Ingrid Blu­men­thal, Geschäfts­füh­re­rin von ALI­UD PHAR­MA lob­te, dass das ALBVVG zumin­dest teil­wei­se die rich­ti­gen Schrit­te gehe: „Die Poli­tik hat erkannt, dass wir höhe­re Prei­se erzie­len kön­nen müs­sen, um am Markt blei­ben zu kön­nen“, sag­te sie. „Aber Prei­se rauf­set­zen allein reicht nicht. Denn wenn die Rabatt­ver­trä­ge bestehen blei­ben, müs­sen wir die Dif­fe­renz direkt wie­der an die Kran­ken­kas­sen abfüh­ren – und haben so viel wie zuvor.“

„Es braucht ein Früh­warn­sys­tem, das chir­ur­gisch ein­greift und gegensteuert“

Zur Ver­hin­de­rung wei­te­rer Eng­päs­se geht es für den Pro Gene­ri­ka-Vor­sit­zen­den Burk­hardt jetzt vor allem um eine intel­li­gen­te Aus­ge­stal­tung des im Gesetz vor­ge­se­he­nen Früh­warn­sys­tems „Die jüngs­ten Eng­päs­se sind ent­stan­den, weil immer mehr Her­stel­ler aus der Ver­sor­gung aus­ge­stie­gen sind. Zukünf­tig müs­sen wir die­sen Pro­zess recht­zei­tig erken­nen und vor allem kon­se­quent gegensteuern.“

Der Pro Gene­ri­ka-Vor­schlag für ein Früh­warn­sys­tem geht so: Wann immer es fünf oder weni­ger Her­stel­ler für ein Arz­nei­mit­tel gibt, die einen nen­nens­wer­ten Ver­sor­gungs­an­teil (min­des­tens 5 Pro­zent) haben, müs­sen die Grün­de vom BfArM / Bei­rat eva­lu­iert und – sofern öko­no­mi­sche Ursa­chen für die Markt­aus­trit­te vor­lie­gen – sämt­li­che Preis­sen­kungs­me­cha­nis­men ange­passt wer­den. Fünf Jah­re lang darf es für die­se Arz­nei­mit­tel dann kei­ne Rabatt­ver­trä­ge geben, der neue Preis kann bis zu 50 Pro­zent über dem alten lie­gen. Das bringt den Unter­neh­men ein Markt­um­feld, in dem sie ver­läss­li­che Inves­ti­ti­ons­ent­schei­dun­gen tref­fen können.
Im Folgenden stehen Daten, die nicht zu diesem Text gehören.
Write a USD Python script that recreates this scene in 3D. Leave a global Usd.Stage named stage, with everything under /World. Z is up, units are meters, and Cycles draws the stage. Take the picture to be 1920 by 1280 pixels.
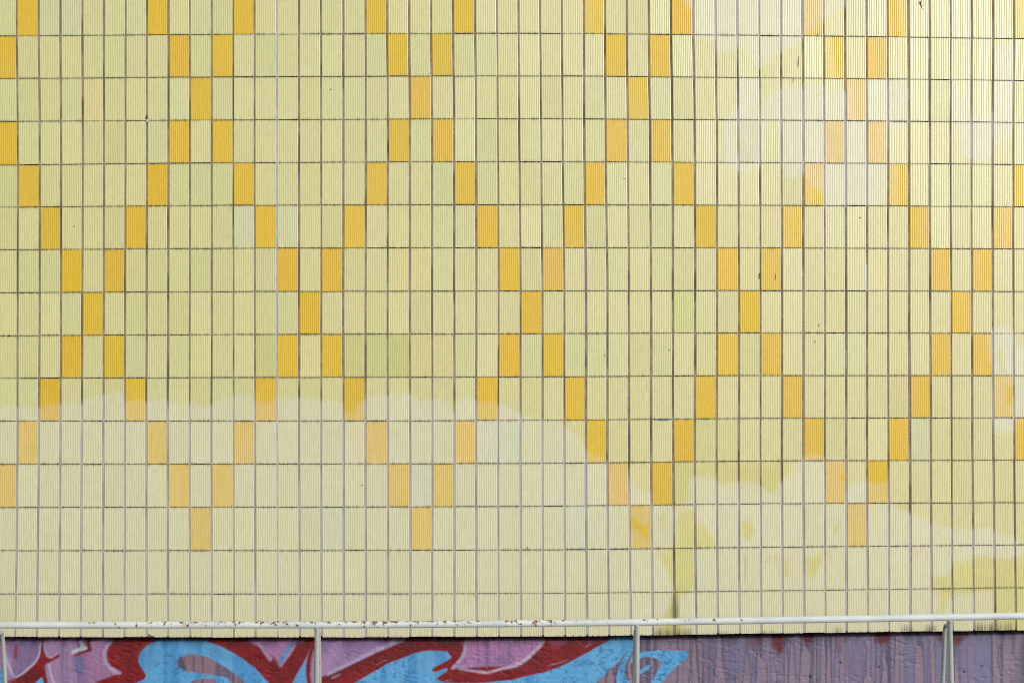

„Am Geset­zes­ent­wurf wird sich noch etwas ändern“

Für Piech­ot­ta ist klar: „Das Gesetz wird den Bun­des­tag nicht so ver­las­sen, wie es ihn betre­ten hat. Aber es muss auch nicht gleich der gro­ße Wurf sein.“ Man kön­ne sich auch lang­sam vor­tas­ten und jeweils schau­en, wel­che Maß­nah­men zum Erfolg geführt hät­ten – und wel­che nicht.